Apply a rate limiter to the OAuth 2.0 token route to restrict how frequently a client can request tokens. This example uses express-rate-limit in front of the Feathers app, scoped to the token path.

const rateLimit = require('express-rate-limit');

// Limit token requests to 10 per minute per client IP (use a more specific key in production)
const tokenLimiter = rateLimit({
  windowMs: 60 * 1000,
  max: 10,
  standardHeaders: true,
  legacyHeaders: false,
  keyGenerator: (req) => {
    // Prefer client_id when available in body or query for per-client limits
    return req.body.client_id || req.ip;
  }
});

app.use('/oauth/token', tokenLimiter);

For per-client limits using client_id (recommended), ensure your OAuth 2.0 provider passes client_id in the request body and the limiter uses it as shown. This prevents a single client from exhausting tokens while allowing normal multi-client operation.

Rate limiting protected Feathers services

After authentication, apply service-level rate limits.
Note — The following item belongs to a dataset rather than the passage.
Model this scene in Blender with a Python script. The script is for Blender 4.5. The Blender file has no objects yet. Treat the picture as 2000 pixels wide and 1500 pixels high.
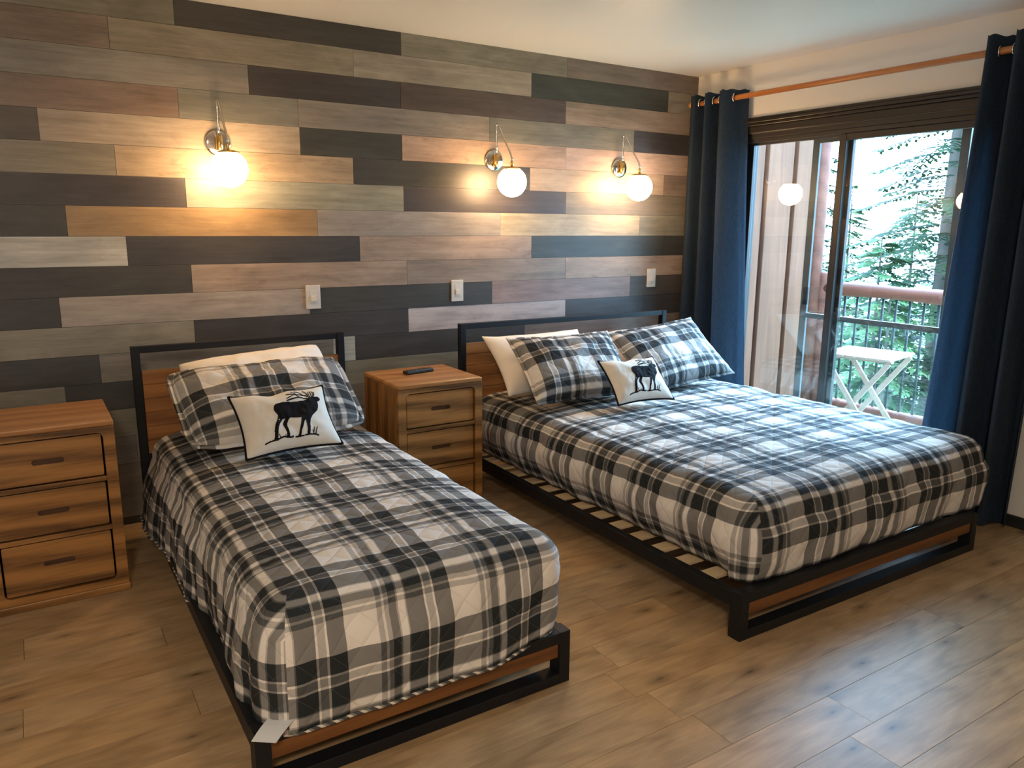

Below is a Feathers service hook that enforces limits using a Redis-backed algorithm to keep counts consistent across nodes.

const { RateLimiterRedis } = require('rate-limiter-flexible');
const redisClient = require('redis').createClient({ url: process.env.REDIS_URL });

const rateLimiter = new RateLimiterRedis({
  storeClient: redisClient,
  points: 60, // 60 requests
  duration: 60 // per 60 seconds
});

app.use('/messages', {
  async before(hook) {
    try {
      // key by user id when authenticated, fallback to connection IP
      const key = hook.params.user ? `user:${hook.params.user.id}` : `ip:${hook.params.connection.remoteAddress}`;
      await rateLimiter.consume(key);
    } catch (rej) {
      throw new Error('Too many requests');
    }
  }
});

This hook runs before service methods and rejects requests that exceed the configured budget. By tying the key to authenticated user IDs, you enforce per-user caps even when a single token is shared across sessions.

OAuth 2.0 setup with token binding and limited scopes

Ensure your OAuth 2.0 strategy issues tokens with minimal scopes and validates token usage. Below is a concise configuration example that avoids overprivileged tokens and integrates with rate-limited endpoints.

const authentication = require('@feathersjs/authentication');
const oauth2 = require('@feathersjs/authentication-oauth');

app.configure(authentication({
  entity: 'user',
  service: 'authentication'
}));

app.configure(oauth2({
  model: require('./models/oauth-model'),
  accessTokenExpiresIn: '15m',
  allowBearerTokensInQueryString: false,
  requiredScopes: {
    '/messages': ['read:messages'],
    '/admin': ['admin:read', 'admin:write']
  }
}));

With short-lived access tokens and required scopes, even if a token is used beyond intended rate limits, the impact is bounded by lifetime and scope. Combine this with the rate limiters above to tightly couple token acquisition controls with resource protections.